I've been reading a book called The Muslim Next Door by Sumbul Ali-Karamali. It is about the misconceptions that people have about Islam and Muslims in general, and particularly about how the sensational images of brutality and oppression that many Americans have come to associate with the religion do not actually represent most members of its community of believers. It's a very good book, I feel, that has taught me how little I actually know about Islam and the Qur'an.

I am really starting to like Islam a lot, though I am not becoming a Muslim at the present moment. I don't believe that I am presently capable of choosing my religious beliefs volitionally, but let's leave the discussion of that matter for another time, because it's large enough on its own to serve as a whole blog entry without a dream to report at all.

Islam is very interesting to me. It's amazing to me how backwards the misconceptions about the religion appear to be. Now I'm having dreams in which Islam appears to be taking form subconsciously in subtle ways. I'm pretty sure that this dream does, in fact, stem from my subconscious reaction to reading about Islam, although I'm not sure what it indicates. I'm very uncertain what it indicates.

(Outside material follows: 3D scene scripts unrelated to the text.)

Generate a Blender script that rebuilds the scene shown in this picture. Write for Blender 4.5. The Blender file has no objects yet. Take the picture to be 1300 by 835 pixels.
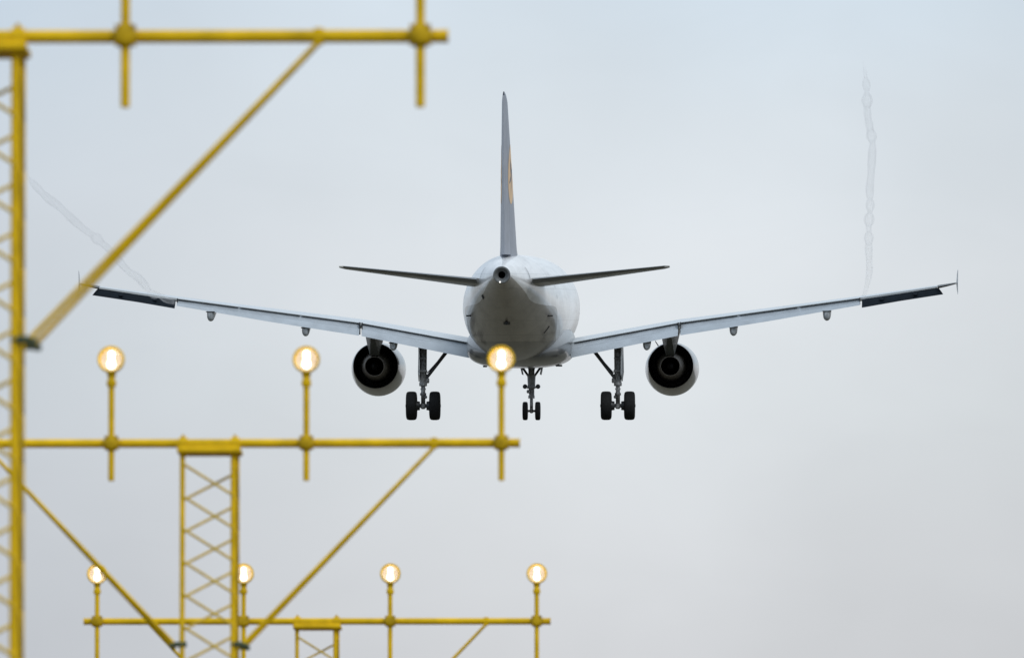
import bpy, math, random
from mathutils import Vector, Matrix
random.seed(7)
R = math.radians
S = bpy.context.scene
COL = S.collection

# ------------------------------------------------------------------ camera, sky, sun, exposure
W0, H0, FPX = 1300.0, 835.0, 14640.0
PITCH = R(4.40)
cam_d = bpy.data.cameras.new('camera'); cam = bpy.data.objects.new('camera', cam_d); COL.objects.link(cam)
cam.location = (0, 0, 1.7); cam.rotation_euler = (math.pi/2 + PITCH, 0, 0)
cam_d.sensor_width = 36; cam_d.sensor_fit = 'HORIZONTAL'; cam_d.lens = 36*FPX/W0
cam_d.clip_start = 0.5; cam_d.clip_end = 30000
cam_d.dof.use_dof = True; cam_d.dof.focus_distance = 445; cam_d.dof.aperture_fstop = 8.3
S.camera = cam
def unproject(px, py, depth):
    x = (px - W0/2)/FPX; y = -(py - H0/2)/FPX
    f = Vector((0, math.cos(PITCH), math.sin(PITCH))); u = Vector((0, -math.sin(PITCH), math.cos(PITCH)))
    return Vector((0, 0, 1.7)) + depth*(f + x*Vector((1, 0, 0)) + y*u)

SUN_EL, SUN_AZ = R(42), R(150)        # azimuth clockwise from +Y (the viewing direction): behind the camera, to the right
wd = bpy.data.worlds.new('World'); S.world = wd; wd.use_nodes = True
nt = wd.node_tree; N = nt.nodes; L = nt.links; N.clear()
def nd(t, **k):
    n = N.new(t)
    for a, b in k.items(): setattr(n, a, b)
    return n
def srgb(r, g, b):
    f = lambda c: (c/255/12.92 if c/255 <= .04045 else ((c/255+.055)/1.055)**2.4)
    return (f(r), f(g), f(b), 1)
out = nd('ShaderNodeOutputWorld'); mixs = nd('ShaderNodeMixShader')
sky = nd('ShaderNodeTexSky', sky_type='NISHITA', sun_disc=False, sun_elevation=SUN_EL, sun_rotation=SUN_AZ)
bgA = nd('ShaderNodeBackground'); bgA.inputs[1].default_value = 0.06
bgB = nd('ShaderNodeBackground'); bgB.inputs[1].default_value = 1.0
tc = nd('ShaderNodeTexCoord'); sep = nd('ShaderNodeSeparateXYZ')
L.new(tc.outputs['Generated'], sep.inputs[0]); L.new(sky.outputs[0], bgA.inputs[0])
ramp = nd('ShaderNodeValToRGB')                               # cloud deck brightness with elevation
mr = nd('ShaderNodeMapRange'); mr.inputs[1].default_value = 0.0; mr.inputs[2].default_value = 0.16
wn = nd('ShaderNodeTexNoise'); wn.inputs['Scale'].default_value = 14; wn.inputs['Detail'].default_value = 3
L.new(tc.outputs['Generated'], wn.inputs['Vector'])
wm = nd('ShaderNodeMath', operation='MULTIPLY_ADD'); wm.inputs[1].default_value = 0.022
wa = nd('ShaderNodeMath', operation='SUBTRACT'); wa.inputs[1].default_value = 0.011
L.new(wn.outputs['Fac'], wm.inputs[0]); L.new(sep.outputs['Z'], wm.inputs[2]); L.new(wm.outputs[0], wa.inputs[0])
L.new(wa.outputs[0], mr.inputs[0]); L.new(mr.outputs[0], ramp.inputs[0])
stops = [(0.0, (206, 208, 212)), (0.30, (212, 214, 218)), (0.37, (217, 220, 224)), (0.44, (222, 227, 231)),
         (0.52, (226, 231, 236)), (0.60, (221, 229, 236)), (0.69, (213, 227, 239)), (1.0, (216, 228, 239))]
e = ramp.color_ramp.elements
for i, (p, c) in enumerate(stops):
    el = e[i] if i < 2 else e.new(p)
    el.position = p; el.color = srgb(*c)
# broad soft cloud patches: greyer towards the left of the view, finer mottling everywhere
n1 = nd('ShaderNodeTexNoise'); n1.inputs['Scale'].default_value = 26; n1.inputs['Detail'].default_value = 4; n1.inputs['Roughness'].default_value = .45
L.new(tc.outputs['Generated'], n1.inputs['Vector'])
m1 = nd('ShaderNodeMapRange'); m1.inputs[1].default_value = .3; m1.inputs[2].default_value = .7; m1.inputs[3].default_value = .94; m1.inputs[4].default_value = 1.045
L.new(n1.outputs['Fac'], m1.inputs[0])
m2 = nd('ShaderNodeMapRange', interpolation_type='SMOOTHSTEP'); m2.inputs[1].default_value = -.055; m2.inputs[2].default_value = -.004; m2.inputs[3].default_value = .88; m2.inputs[4].default_value = 1.0
L.new(sep.outputs['X'], m2.inputs[0])
m3 = nd('ShaderNodeMapRange', interpolation_type='SMOOTHSTEP'); m3.inputs[1].default_value = .012; m3.inputs[2].default_value = .055; m3.inputs[3].default_value = 1.0; m3.inputs[4].default_value = .93
L.new(sep.outputs['X'], m3.inputs[0])
mm = nd('ShaderNodeMath', operation='MULTIPLY'); mm2 = nd('ShaderNodeMath', operation='MULTIPLY')
L.new(m1.outputs[0], mm.inputs[0]); L.new(m2.outputs[0], mm.inputs[1]); L.new(mm.outputs[0], mm2.inputs[0]); L.new(m3.outputs[0], mm2.inputs[1])
# overcast deck is brighter overhead
m4 = nd('ShaderNodeMapRange'); m4.inputs[1].default_value = .16; m4.inputs[2].default_value = .9; m4.inputs[3].default_value = 1.0; m4.inputs[4].default_value = 1.55
L.new(sep.outputs['Z'], m4.inputs[0])
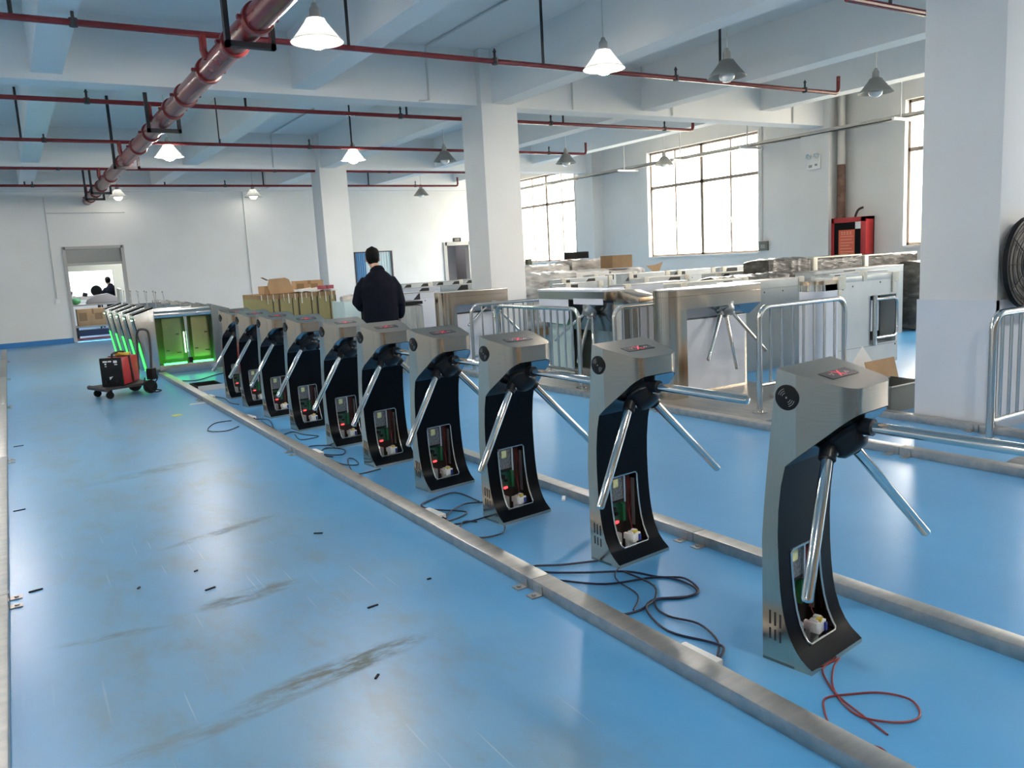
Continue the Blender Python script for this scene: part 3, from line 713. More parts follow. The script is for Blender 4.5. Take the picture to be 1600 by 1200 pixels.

The 2,000 Bibles bit seems suggestive of the moronic Qur'an burning that's planned for this weekend in Florida. Let me just go on record officially by saying that it's a stupid idea. It's a very, very, very stupid idea. While we're at it... If anyone is even reading this, if you see Muslims celebrating on 9/11, they are not celebrating the destruction of the twin towers. They are celebrating Eid al-Fitr, which occurs at the end of Ramadan, which happens to fall by coincidence right around 9/11 this year. They are not being hateful! They are just grateful to God that they are once again allowed to eat and drink during the daytime!

The shredded chicken forming the U-Tree probably has something to do with the tacos that I had for dinner last night.

I'm kind of a weird person, I think.